Your goal: Reproduce the listing below without any change.

+ + + +

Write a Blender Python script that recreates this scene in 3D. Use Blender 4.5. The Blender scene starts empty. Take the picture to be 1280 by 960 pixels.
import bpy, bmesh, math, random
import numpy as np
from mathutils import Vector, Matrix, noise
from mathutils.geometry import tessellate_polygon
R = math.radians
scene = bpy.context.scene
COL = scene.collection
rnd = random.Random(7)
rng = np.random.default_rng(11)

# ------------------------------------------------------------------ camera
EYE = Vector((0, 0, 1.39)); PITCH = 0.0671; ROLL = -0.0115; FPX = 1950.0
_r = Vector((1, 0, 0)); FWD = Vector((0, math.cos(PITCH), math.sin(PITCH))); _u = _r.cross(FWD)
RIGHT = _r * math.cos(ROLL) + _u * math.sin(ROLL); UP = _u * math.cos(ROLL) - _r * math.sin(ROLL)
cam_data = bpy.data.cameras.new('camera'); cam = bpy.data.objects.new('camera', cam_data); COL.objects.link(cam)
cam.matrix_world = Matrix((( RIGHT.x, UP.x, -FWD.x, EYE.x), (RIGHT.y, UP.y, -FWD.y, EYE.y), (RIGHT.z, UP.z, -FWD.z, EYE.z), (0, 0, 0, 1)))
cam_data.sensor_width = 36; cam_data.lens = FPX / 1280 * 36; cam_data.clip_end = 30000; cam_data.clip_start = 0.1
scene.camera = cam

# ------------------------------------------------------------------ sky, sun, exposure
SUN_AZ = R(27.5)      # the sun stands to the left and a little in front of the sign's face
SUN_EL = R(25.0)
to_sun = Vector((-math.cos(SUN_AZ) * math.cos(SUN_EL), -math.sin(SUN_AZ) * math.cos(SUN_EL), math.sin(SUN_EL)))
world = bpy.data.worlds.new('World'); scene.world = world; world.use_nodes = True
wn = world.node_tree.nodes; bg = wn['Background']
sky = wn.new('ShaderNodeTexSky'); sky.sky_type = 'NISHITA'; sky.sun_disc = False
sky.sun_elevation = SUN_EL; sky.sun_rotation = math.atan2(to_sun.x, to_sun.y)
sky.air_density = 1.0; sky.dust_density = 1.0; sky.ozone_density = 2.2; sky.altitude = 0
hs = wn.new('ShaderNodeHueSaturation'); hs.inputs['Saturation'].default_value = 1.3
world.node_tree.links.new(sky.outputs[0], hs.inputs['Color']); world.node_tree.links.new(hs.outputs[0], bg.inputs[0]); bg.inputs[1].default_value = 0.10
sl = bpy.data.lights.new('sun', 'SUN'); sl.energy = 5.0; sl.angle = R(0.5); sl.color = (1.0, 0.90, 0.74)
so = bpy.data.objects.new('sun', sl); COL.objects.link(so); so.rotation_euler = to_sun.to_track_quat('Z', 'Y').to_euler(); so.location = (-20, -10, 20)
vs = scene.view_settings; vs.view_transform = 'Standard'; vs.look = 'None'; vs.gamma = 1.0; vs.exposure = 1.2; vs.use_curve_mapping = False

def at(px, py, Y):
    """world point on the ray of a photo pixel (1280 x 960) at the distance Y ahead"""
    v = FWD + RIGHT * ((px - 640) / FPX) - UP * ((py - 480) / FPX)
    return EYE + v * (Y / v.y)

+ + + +

Output of the task:
Write a Blender Python script that recreates this scene in 3D. Use Blender 4.5. The Blender scene starts empty. Take the picture to be 1280 by 960 pixels.
import bpy, bmesh, math, random
import numpy as np
from mathutils import Vector, Matrix, noise
from mathutils.geometry import tessellate_polygon
R = math.radians
scene = bpy.context.scene
COL = scene.collection
rnd = random.Random(7)
rng = np.random.default_rng(11)

# ------------------------------------------------------------------ camera
EYE = Vector((0, 0, 1.39)); PITCH = 0.0671; ROLL = -0.0115; FPX = 1950.0
_r = Vector((1, 0, 0)); FWD = Vector((0, math.cos(PITCH), math.sin(PITCH))); _u = _r.cross(FWD)
RIGHT = _r * math.cos(ROLL) + _u * math.sin(ROLL); UP = _u * math.cos(ROLL) - _r * math.sin(ROLL)
cam_data = bpy.data.cameras.new('camera'); cam = bpy.data.objects.new('camera', cam_data); COL.objects.link(cam)
cam.matrix_world = Matrix((( RIGHT.x, UP.x, -FWD.x, EYE.x), (RIGHT.y, UP.y, -FWD.y, EYE.y), (RIGHT.z, UP.z, -FWD.z, EYE.z), (0, 0, 0, 1)))
cam_data.sensor_width = 36; cam_data.lens = FPX / 1280 * 36; cam_data.clip_end = 30000; cam_data.clip_start = 0.1
scene.camera = cam

# ------------------------------------------------------------------ sky, sun, exposure
SUN_AZ = R(27.5)      # the sun stands to the left and a little in front of the sign's face
SUN_EL = R(25.0)
to_sun = Vector((-math.cos(SUN_AZ) * math.cos(SUN_EL), -math.sin(SUN_AZ) * math.cos(SUN_EL), math.sin(SUN_EL)))
world = bpy.data.worlds.new('World'); scene.world = world; world.use_nodes = True
wn = world.node_tree.nodes; bg = wn['Background']
sky = wn.new('ShaderNodeTexSky'); sky.sky_type = 'NISHITA'; sky.sun_disc = False
sky.sun_elevation = SUN_EL; sky.sun_rotation = math.atan2(to_sun.x, to_sun.y)
sky.air_density = 1.0; sky.dust_density = 1.0; sky.ozone_density = 2.2; sky.altitude = 0
hs = wn.new('ShaderNodeHueSaturation'); hs.inputs['Saturation'].default_value = 1.3
world.node_tree.links.new(sky.outputs[0], hs.inputs['Color']); world.node_tree.links.new(hs.outputs[0], bg.inputs[0]); bg.inputs[1].default_value = 0.10
sl = bpy.data.lights.new('sun', 'SUN'); sl.energy = 5.0; sl.angle = R(0.5); sl.color = (1.0, 0.90, 0.74)
so = bpy.data.objects.new('sun', sl); COL.objects.link(so); so.rotation_euler = to_sun.to_track_quat('Z', 'Y').to_euler(); so.location = (-20, -10, 20)
vs = scene.view_settings; vs.view_transform = 'Standard'; vs.look = 'None'; vs.gamma = 1.0; vs.exposure = 1.2; vs.use_curve_mapping = False

def at(px, py, Y):
    """world point on the ray of a photo pixel (1280 x 960) at the distance Y ahead"""
    v = FWD + RIGHT * ((px - 640) / FPX) - UP * ((py - 480) / FPX)
    return EYE + v * (Y / v.y)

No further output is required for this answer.